*What you need to do*. Return, exactly as written, the run of lines that begins at the line containing "Model this scene" and ends at the line containing "from mathutils import Matrix, Vector". Nothing outside that run belongs in the answer.

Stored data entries
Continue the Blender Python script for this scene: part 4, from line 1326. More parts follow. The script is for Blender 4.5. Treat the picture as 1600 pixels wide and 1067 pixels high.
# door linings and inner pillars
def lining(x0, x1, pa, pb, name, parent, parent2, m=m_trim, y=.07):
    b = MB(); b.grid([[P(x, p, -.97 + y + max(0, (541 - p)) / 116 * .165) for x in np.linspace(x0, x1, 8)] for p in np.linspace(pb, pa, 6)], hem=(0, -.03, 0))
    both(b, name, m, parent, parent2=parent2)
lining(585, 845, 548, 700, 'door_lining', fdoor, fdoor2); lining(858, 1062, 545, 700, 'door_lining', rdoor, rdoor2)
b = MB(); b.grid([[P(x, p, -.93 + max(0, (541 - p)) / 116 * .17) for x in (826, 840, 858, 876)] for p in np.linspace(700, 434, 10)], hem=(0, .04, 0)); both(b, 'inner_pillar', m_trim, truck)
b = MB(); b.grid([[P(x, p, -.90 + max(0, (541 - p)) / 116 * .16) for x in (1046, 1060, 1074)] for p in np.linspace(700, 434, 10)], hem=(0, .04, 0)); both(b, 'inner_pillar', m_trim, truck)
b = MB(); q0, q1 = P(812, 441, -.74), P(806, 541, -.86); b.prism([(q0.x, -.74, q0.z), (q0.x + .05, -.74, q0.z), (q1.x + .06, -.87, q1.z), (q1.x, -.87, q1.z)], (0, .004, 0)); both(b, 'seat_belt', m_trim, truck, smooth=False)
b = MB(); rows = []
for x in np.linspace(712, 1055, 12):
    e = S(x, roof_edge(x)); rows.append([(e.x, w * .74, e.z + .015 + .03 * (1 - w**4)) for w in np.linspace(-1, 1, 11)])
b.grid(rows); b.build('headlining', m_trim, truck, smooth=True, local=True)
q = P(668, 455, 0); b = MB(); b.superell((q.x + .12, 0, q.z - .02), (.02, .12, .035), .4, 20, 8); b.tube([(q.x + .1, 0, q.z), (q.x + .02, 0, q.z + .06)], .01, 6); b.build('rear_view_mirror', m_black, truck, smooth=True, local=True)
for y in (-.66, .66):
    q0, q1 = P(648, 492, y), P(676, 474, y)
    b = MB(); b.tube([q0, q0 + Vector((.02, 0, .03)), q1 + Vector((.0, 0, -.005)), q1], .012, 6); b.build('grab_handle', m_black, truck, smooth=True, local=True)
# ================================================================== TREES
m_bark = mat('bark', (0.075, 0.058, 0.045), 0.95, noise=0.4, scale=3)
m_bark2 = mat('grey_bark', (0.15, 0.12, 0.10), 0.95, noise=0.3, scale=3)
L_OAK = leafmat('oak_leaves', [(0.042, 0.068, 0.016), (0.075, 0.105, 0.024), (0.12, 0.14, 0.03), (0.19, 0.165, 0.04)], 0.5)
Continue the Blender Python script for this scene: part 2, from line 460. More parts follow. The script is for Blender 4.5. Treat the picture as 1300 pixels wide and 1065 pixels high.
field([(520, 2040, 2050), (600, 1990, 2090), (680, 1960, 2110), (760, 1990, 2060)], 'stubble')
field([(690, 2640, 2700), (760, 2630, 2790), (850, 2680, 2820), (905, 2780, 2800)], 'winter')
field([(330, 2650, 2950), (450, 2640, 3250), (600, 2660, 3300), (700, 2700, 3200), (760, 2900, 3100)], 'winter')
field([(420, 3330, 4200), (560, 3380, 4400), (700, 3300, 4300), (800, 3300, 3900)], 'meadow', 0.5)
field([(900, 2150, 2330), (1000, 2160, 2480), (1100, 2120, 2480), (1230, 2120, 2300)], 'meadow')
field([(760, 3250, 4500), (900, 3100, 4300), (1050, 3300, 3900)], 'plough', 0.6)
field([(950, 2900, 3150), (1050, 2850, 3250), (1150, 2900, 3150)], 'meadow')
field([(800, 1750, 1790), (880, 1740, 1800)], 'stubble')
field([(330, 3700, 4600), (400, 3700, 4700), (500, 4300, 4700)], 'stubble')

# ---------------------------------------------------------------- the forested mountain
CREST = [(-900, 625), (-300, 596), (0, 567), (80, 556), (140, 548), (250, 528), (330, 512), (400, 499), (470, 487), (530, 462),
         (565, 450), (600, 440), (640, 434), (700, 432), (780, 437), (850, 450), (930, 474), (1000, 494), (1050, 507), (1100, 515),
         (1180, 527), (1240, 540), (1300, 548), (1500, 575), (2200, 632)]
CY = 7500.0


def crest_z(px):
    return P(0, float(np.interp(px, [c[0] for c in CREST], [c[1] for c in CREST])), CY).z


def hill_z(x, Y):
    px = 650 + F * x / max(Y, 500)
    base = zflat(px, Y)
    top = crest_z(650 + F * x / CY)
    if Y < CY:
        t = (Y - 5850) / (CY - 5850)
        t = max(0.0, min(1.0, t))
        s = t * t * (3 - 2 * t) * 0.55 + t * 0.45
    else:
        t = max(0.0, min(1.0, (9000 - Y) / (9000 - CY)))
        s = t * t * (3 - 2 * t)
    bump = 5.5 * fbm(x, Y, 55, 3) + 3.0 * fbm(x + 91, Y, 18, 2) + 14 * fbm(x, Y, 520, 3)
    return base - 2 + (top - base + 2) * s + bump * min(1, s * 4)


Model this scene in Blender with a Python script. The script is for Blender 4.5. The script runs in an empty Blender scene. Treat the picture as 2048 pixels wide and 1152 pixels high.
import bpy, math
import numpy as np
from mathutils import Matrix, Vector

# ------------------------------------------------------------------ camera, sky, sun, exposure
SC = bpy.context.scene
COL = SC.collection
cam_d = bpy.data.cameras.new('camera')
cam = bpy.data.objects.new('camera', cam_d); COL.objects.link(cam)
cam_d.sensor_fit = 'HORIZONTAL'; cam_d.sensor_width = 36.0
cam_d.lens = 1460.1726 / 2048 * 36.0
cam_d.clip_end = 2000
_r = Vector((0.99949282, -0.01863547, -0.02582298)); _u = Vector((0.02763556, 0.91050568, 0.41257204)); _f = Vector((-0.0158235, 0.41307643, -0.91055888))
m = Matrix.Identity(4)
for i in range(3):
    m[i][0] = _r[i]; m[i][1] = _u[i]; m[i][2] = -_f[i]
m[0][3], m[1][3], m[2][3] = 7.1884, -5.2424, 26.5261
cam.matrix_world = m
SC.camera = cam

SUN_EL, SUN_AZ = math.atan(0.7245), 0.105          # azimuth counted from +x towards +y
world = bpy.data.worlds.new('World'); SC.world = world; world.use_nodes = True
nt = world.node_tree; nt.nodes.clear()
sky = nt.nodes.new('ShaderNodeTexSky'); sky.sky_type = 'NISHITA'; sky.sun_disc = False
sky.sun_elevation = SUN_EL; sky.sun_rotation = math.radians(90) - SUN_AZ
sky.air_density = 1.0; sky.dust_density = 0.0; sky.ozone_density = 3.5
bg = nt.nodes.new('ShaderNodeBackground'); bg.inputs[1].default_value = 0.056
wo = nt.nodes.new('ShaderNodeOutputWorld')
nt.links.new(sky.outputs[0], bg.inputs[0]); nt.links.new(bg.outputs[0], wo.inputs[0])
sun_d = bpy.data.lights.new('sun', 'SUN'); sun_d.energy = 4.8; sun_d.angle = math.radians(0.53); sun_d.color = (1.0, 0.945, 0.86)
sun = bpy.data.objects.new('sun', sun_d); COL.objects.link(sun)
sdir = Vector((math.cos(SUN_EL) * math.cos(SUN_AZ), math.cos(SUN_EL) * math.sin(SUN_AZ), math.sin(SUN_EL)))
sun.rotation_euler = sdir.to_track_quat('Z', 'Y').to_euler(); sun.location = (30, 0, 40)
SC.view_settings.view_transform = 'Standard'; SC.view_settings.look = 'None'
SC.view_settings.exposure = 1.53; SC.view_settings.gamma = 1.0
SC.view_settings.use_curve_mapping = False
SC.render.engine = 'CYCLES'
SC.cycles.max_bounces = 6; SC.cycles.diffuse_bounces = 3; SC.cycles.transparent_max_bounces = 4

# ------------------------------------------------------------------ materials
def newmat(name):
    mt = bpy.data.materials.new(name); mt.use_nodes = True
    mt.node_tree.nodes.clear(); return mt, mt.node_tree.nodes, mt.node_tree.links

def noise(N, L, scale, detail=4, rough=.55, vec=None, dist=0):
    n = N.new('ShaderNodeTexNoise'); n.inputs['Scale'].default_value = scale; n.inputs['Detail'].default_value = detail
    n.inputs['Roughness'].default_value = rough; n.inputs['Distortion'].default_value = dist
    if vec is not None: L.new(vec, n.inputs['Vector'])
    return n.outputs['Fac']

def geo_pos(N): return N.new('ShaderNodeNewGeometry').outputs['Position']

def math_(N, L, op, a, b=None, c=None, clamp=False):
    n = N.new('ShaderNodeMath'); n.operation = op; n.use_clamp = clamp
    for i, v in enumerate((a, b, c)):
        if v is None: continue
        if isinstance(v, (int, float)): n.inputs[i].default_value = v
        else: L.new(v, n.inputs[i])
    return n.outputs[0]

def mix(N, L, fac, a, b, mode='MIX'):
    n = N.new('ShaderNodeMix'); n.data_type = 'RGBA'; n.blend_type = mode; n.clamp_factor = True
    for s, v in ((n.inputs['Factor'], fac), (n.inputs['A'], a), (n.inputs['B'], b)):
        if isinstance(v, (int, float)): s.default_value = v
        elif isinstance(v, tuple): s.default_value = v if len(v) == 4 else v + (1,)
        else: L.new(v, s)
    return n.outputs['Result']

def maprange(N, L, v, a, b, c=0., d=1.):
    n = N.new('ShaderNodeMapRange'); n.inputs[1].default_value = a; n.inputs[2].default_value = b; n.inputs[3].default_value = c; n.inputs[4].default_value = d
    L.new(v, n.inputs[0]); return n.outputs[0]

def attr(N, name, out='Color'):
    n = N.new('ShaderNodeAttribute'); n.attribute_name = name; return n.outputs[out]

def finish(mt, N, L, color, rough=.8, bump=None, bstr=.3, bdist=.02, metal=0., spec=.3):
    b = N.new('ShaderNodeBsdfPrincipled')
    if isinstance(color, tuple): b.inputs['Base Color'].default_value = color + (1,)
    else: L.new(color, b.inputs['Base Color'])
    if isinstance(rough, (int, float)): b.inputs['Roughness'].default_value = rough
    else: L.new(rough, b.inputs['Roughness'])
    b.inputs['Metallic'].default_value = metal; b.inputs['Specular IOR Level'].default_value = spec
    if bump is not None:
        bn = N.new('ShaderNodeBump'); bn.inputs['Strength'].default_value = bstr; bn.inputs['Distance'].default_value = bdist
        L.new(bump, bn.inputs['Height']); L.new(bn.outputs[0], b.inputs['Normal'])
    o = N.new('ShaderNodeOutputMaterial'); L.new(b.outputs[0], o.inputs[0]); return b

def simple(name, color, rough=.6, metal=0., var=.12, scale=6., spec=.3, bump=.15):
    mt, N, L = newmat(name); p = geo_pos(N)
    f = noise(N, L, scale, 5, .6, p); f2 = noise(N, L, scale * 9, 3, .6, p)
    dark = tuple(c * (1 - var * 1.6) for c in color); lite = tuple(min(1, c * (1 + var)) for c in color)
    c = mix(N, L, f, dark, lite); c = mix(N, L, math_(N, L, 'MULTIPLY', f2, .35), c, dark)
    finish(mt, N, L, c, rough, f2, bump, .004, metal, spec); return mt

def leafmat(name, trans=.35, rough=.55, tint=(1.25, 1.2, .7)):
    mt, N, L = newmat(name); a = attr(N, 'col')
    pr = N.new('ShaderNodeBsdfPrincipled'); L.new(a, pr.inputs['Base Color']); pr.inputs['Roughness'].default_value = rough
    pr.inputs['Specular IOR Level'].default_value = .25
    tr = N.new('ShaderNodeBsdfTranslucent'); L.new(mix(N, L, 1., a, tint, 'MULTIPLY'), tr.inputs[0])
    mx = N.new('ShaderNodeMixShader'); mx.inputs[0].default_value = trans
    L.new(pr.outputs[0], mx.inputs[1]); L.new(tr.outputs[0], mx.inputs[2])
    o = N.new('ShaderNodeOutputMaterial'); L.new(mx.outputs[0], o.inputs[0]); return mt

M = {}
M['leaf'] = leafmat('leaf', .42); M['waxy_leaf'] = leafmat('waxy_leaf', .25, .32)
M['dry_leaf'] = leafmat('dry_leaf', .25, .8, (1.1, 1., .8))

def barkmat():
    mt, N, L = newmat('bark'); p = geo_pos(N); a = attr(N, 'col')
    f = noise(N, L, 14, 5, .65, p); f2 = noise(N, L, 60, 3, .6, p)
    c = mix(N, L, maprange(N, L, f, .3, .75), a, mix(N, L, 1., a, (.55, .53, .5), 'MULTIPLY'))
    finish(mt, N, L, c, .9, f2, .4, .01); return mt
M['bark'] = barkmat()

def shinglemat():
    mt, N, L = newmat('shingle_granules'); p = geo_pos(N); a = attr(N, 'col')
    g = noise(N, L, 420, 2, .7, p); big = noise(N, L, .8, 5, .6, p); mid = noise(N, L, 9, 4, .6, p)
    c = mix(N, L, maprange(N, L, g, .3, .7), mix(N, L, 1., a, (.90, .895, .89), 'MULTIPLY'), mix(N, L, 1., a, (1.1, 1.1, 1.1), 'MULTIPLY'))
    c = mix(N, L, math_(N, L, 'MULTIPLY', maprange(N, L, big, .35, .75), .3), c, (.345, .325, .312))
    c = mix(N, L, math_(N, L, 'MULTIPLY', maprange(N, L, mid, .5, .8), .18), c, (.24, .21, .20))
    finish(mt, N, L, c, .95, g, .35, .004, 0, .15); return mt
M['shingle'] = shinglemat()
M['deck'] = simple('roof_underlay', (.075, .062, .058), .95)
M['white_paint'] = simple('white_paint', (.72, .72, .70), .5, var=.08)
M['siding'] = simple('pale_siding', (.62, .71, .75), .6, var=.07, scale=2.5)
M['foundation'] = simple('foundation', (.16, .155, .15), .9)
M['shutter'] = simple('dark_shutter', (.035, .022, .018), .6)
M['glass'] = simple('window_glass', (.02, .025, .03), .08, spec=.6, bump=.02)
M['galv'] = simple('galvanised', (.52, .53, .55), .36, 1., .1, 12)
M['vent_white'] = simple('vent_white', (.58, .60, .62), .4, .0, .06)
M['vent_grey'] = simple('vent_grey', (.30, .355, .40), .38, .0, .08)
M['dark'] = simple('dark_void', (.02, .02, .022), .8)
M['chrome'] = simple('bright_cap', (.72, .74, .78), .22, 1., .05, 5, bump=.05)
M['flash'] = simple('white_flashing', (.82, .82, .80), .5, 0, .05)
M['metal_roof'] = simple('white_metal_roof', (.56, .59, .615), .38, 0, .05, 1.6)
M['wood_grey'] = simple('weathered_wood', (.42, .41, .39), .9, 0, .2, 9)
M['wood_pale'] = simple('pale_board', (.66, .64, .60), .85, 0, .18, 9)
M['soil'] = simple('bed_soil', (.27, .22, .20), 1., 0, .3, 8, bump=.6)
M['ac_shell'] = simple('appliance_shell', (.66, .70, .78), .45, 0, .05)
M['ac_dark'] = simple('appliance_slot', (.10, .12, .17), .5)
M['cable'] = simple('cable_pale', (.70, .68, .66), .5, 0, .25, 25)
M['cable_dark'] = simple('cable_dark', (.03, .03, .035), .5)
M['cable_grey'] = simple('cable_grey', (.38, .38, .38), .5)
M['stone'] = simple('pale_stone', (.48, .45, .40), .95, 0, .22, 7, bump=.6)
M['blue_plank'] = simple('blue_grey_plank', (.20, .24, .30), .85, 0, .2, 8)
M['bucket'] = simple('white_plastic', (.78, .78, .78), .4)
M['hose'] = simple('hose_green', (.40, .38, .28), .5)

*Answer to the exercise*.
Model this scene in Blender with a Python script. The script is for Blender 4.5. The script runs in an empty Blender scene. Treat the picture as 2048 pixels wide and 1152 pixels high.
import bpy, math
import numpy as np
from mathutils import Matrix, Vector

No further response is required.